What are the benefits of writing an epistolary novel? There are actually a few. First, it lets you more clearly see characters' motivations and their development than if you were just being told them by an author. Going along with that, it also allows the author to present a more complex main character than if it's written in another form. When an entire work is written in one character's voice, it more easily allows for complications and depth than a typical third-person narration really doesn't. Finally, it brings a sense of immediacy to the work. In an epistolary novel, characters are typically recording things more or less as they happen or shortly after they occur. Therefore, you feel more like you're right in the middle of the action, versus a more traditional form, where it can seem like everything that's going to happen already has and you're just getting to hear a future summary of the story, essentially.

If you think about it, you've probably seen some form of epistolary novel - or other media - somewhere before. Some famous examples include Bram Stoker's Dracula, The Perks of Being a Wallflower and even that Eminem song Stan are all modern day forms of an epistolary novel.

Pamela - Plot

So, now that you know what an epistolary novel is, let's get back to Pamela - the book that started it all. Some people call Pamela the first English-language novel, though it seems more likely that early 18th century authors, like Jonathan Swift or Daniel Defoe (both of whom we have lessons on, by the way), could really claim that prize instead of Samuel Richardson. It's up for debate, but either way, Pamela is an early novel, and it's an important one. But one reason people probably say that Pamela was the first English-language novel is because of the sensation that was around it. It was really the first book release that could be called a true multimedia event - it inspired artwork, novelty teacups and even playing cards. In a lot of ways this is the precursor to something like Harry Potter, Twilight or the Will and Kate phenomenon. If there had been motion pictures back in 1740, you really can be sure that someone would have made a movie of Pamela (in fact, there is a movie version made in 1974, but it was kind of played as a comedy - it's not my favorite thing).

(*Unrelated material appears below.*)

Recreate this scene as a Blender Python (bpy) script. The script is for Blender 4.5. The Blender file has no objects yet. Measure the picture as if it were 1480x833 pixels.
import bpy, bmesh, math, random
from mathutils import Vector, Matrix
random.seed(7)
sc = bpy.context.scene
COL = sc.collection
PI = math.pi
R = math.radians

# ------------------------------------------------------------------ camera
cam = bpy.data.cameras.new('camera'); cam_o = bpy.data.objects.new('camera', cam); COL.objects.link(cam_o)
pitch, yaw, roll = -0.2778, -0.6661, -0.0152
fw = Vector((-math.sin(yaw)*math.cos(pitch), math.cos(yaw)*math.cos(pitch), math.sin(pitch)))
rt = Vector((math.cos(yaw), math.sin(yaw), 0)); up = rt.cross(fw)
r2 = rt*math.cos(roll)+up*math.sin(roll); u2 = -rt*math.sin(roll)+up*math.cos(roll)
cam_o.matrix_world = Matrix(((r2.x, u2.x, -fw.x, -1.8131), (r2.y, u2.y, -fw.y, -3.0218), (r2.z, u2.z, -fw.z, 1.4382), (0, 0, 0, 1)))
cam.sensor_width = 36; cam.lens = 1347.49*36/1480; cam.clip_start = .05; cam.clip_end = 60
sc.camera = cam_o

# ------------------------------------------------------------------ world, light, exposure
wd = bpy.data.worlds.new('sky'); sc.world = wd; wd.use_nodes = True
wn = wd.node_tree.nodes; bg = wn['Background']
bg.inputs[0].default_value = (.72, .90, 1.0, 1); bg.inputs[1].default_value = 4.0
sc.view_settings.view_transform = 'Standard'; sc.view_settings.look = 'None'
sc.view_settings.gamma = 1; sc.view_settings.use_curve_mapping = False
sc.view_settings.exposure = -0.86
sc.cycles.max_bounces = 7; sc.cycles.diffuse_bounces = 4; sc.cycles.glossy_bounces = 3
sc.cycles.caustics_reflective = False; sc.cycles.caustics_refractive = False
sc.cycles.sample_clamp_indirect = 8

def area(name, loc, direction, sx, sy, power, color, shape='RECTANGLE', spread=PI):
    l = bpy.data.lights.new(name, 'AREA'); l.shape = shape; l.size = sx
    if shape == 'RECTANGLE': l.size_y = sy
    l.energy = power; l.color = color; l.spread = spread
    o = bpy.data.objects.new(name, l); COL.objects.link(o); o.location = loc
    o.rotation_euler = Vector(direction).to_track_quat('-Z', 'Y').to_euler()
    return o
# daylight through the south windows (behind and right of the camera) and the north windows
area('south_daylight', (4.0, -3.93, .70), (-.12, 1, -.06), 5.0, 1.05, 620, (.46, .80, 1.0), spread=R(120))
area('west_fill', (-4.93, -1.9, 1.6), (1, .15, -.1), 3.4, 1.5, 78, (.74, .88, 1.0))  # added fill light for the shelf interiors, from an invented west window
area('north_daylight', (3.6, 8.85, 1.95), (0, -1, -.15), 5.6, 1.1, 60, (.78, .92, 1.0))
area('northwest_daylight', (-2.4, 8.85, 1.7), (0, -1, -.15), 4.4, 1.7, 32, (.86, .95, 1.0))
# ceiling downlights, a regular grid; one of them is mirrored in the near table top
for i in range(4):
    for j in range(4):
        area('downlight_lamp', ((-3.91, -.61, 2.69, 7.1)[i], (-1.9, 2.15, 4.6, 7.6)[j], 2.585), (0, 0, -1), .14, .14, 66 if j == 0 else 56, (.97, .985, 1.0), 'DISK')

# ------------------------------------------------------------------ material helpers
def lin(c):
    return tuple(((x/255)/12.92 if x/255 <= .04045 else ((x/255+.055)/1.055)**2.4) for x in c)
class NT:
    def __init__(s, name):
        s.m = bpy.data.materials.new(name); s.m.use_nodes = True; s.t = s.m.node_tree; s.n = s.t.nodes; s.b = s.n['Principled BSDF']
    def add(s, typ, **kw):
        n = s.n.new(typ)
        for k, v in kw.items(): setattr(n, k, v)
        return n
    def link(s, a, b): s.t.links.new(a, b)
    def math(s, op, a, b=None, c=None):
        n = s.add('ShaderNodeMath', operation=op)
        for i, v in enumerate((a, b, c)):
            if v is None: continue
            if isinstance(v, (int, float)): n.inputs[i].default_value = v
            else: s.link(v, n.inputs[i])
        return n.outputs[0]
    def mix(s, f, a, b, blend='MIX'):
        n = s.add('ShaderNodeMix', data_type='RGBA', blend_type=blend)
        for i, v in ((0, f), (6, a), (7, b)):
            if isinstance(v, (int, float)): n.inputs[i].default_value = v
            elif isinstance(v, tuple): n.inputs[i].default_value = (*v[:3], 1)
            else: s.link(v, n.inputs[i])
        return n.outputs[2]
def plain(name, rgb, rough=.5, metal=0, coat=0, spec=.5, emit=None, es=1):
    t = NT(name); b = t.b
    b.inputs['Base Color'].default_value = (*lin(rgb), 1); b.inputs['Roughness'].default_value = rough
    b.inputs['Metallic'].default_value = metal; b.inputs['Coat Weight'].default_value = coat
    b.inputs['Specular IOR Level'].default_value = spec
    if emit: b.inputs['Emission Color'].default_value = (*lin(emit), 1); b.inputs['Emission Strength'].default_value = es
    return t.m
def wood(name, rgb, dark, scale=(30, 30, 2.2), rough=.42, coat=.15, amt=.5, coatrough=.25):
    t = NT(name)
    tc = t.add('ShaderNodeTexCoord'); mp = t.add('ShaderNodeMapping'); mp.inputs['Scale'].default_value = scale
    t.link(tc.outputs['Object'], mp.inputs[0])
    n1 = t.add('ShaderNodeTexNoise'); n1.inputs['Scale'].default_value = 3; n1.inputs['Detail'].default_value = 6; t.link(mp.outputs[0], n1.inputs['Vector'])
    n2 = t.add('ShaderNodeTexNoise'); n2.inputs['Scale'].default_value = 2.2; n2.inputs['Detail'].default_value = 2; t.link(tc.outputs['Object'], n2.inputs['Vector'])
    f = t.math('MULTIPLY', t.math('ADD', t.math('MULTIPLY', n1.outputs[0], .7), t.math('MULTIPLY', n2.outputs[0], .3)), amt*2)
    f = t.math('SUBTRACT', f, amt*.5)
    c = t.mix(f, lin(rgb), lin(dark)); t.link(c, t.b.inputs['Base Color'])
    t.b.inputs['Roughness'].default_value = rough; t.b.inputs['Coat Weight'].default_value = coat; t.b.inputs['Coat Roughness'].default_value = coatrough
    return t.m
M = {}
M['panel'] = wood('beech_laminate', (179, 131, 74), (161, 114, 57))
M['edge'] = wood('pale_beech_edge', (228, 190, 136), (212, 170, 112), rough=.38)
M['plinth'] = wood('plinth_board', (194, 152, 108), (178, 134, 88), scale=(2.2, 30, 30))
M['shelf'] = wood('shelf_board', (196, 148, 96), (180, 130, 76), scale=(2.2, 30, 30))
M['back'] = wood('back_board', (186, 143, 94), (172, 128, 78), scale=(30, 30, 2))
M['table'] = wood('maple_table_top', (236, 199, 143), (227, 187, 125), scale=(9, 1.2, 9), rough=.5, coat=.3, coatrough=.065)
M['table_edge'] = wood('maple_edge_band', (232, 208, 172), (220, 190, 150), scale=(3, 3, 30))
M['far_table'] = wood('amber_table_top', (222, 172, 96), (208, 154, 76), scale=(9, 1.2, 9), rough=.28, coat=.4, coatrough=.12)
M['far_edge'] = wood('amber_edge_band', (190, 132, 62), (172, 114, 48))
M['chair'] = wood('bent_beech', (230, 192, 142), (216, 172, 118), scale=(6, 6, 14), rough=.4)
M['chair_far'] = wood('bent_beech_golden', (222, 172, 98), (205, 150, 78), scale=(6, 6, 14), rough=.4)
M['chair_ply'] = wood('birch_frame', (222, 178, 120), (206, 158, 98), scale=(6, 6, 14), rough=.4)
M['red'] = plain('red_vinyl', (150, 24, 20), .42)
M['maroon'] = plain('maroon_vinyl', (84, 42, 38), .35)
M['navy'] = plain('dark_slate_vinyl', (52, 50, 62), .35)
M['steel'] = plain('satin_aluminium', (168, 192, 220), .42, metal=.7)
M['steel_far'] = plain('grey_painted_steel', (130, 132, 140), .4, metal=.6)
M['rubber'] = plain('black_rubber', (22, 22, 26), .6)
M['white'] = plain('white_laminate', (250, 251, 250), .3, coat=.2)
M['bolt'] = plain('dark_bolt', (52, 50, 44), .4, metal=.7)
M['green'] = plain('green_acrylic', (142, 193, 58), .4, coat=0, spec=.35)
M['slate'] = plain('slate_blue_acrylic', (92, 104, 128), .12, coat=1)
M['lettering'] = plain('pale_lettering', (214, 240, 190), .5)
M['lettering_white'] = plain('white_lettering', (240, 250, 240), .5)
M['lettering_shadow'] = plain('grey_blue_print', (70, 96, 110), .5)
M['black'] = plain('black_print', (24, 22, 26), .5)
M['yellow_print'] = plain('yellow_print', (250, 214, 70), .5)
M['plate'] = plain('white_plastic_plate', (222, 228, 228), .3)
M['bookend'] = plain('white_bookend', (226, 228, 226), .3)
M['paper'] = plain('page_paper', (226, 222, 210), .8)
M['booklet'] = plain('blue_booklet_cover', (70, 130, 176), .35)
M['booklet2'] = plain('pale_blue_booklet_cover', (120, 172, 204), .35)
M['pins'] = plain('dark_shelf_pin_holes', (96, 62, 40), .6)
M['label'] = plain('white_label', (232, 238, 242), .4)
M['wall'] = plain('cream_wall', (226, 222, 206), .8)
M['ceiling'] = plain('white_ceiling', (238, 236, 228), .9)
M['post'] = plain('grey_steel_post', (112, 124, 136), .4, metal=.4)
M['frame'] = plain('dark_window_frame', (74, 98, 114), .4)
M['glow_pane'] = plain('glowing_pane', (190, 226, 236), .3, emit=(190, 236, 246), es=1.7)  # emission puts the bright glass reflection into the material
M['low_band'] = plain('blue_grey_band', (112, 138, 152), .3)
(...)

Anyway, what was Pamela about? Why all the excitement? The main character is named Pamela Andrews, and she is a young, innocent country girl who works as a maid in a wealthy household in rural England. When her mistress dies, her mistress's son, Mr. B, decides to pay her more attention, going to great lengths to try to sleep with her, essentially. This includes everything from overt passes to actually hiding in her closet and then jumping out as she's undressing for bed. Basically, Mr. B is a big old creep.